According to international standards, such as the UN Guidelines on the Role of Prosecutors, public prosecutors must enjoy independence to exercise their duties. However, the system of public prosecution bodies is centralised and is headed by the Prosecutor General. Although the President should nominate the Prosecutor General with the consent of the Council of the Republic, one of the chambers of the Parliament, the nomination process remains in the hands of the President solely, with no participation nor consultation involving any other institution or bodies. Similarly, removal of the Prosecutor General from office actually depends on the President as his decision may be taken not only in several clearly identified situations (committal of an offense established by a final court judgment, inability to perform duties for health reasons, own volition) but also “on other grounds set out in legislative acts”, what is a broad category subject to extensive interpretation.
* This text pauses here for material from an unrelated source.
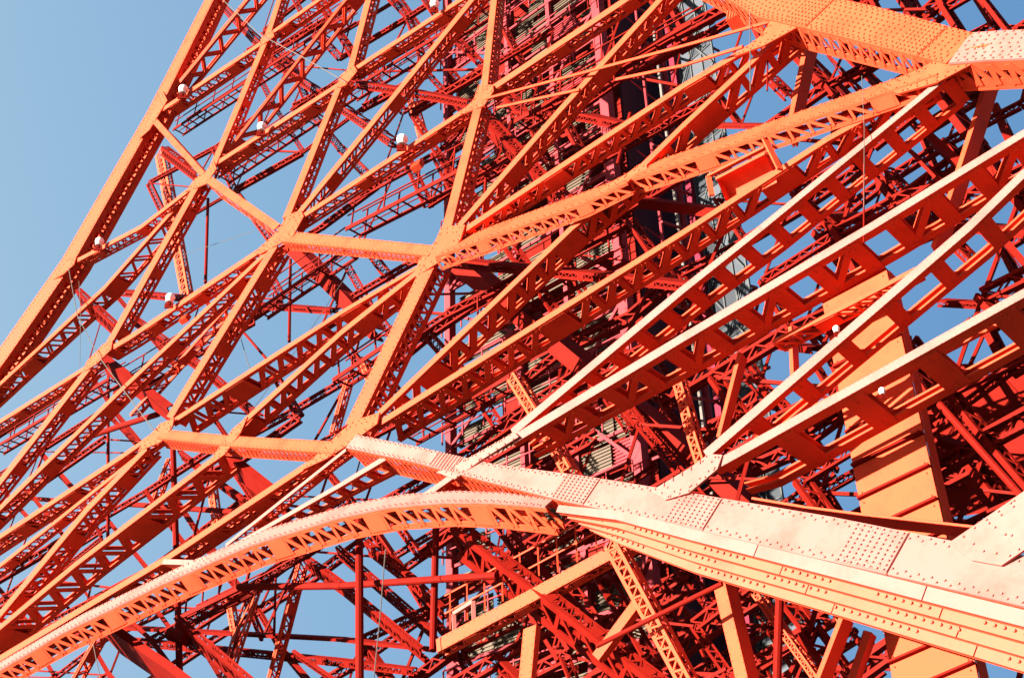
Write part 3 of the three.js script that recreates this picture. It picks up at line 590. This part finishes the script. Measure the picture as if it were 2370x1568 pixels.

Other prosecutors and employees of the prosecution bodies are nominated the Prosecutor General acting either in agreement with the President or independently, or upon a motion from heads of structural divisions of prosecutor’s offices. Removal of the prosecutors from office can be grounded on reasons that are not precisely defined. No democratically legitimised prosecutorial council or a board of senior prosecutors is involved in the decisions. Analogous structural problems concern the promotion process and disciplinary sanctions which can be imposed by the President or the Prosecutor General. All in all, the prosecution in Belarus lacks the rudimentary guarantees of independence, enabling the executive power to manually steer the prosecution in politically sensitive cases, including those of human rights defenders. 

 

Judges are appointed by the President either upon a proposal of the President of the Supreme Court (judges of general courts) or in consent with the Council of the Republic (judges of the Supreme Court). The relevant legislation does not set out the grounds for refusal to appoint a candidate by the President. In emerging democracies there should exist precise and transparent rules precluding that the nomination decisions would not be influenced by any reasons other than those related to the objective criteria. Moreover, judges of general courts are appointed for a term of five years, and can then be either reappointed for a new term or indefinitely. This mechanism does not safeguard independence and impartiality of the judiciary. Several Human Rights Committee decisions, including the decision in Ales Bialiatsky case, show that the prosecution of human rights defenders lacks evidence to arrest, detain and substantiate the charges against them. Courts usually embrace the prosecution’s (written) submissions, which, according to the Committee, limits the judiciary’s role to one of mere automatic endorsement of the prosecution’s requests. 

 

Disciplinary sanctions are specified by judicial boards in the procedures that meet requirements of procedural justice. On the other hand, boards decisions are merely recommendations. Finally sanctions are imposed, depending on their character, either by President of the Supreme Court and presidents of the courts, or by the President; they are subject to appeal procedures. But the legislation also assumes that there exist situations in which the grounds for sanctions are evident and gives the President a right to impose “any disciplinary sanction on any judge without instituting disciplinary proceedings”. In such situations only dismissal of a judge can be appealed. Hardly is this procedure compatible with the principle of independence of the judiciary.

 

Detention as a pre-trial preventive measure is widely implemented, especially towards human rights defenders and journalists; it suffices that a given act is considered serious (grave) what means it is penalised by more than two years of imprisonment. Decisions to apply detention are taken, as a principle, by a person who cannot be considered as a court (judge), i.e. by a functionary in charge of an inquiry or investigation, or by a prosecutor. This practice was held by the UN Committee of Human Rights to constitute a violation of the right to personal freedom and security. Furthermore, the UN Committee also identified other practices that may or must have adverse consequences for the rights of defendants: keeping them in metal cages during court proceedings, and comments by public figures (including the President) and/or State-controlled media on politically and publicly resonant pending cases.  

 

It has also been observed that the right to access to a lawyer can be limited in politically sensitive cases. A number of disbarments of lawyers dealing with human rights defenders cases have been recorded in the last years. Moreover, the access to case file, in order to prepare a proper defence is often severely restricted to defendants and their lawyers. 

 

Both organisation and structural shortcomings in the organisation and functioning of the prosecution and of the court as well as procedural defects widespread in the country affect adversely the rights of human rights defenders to a fair trial.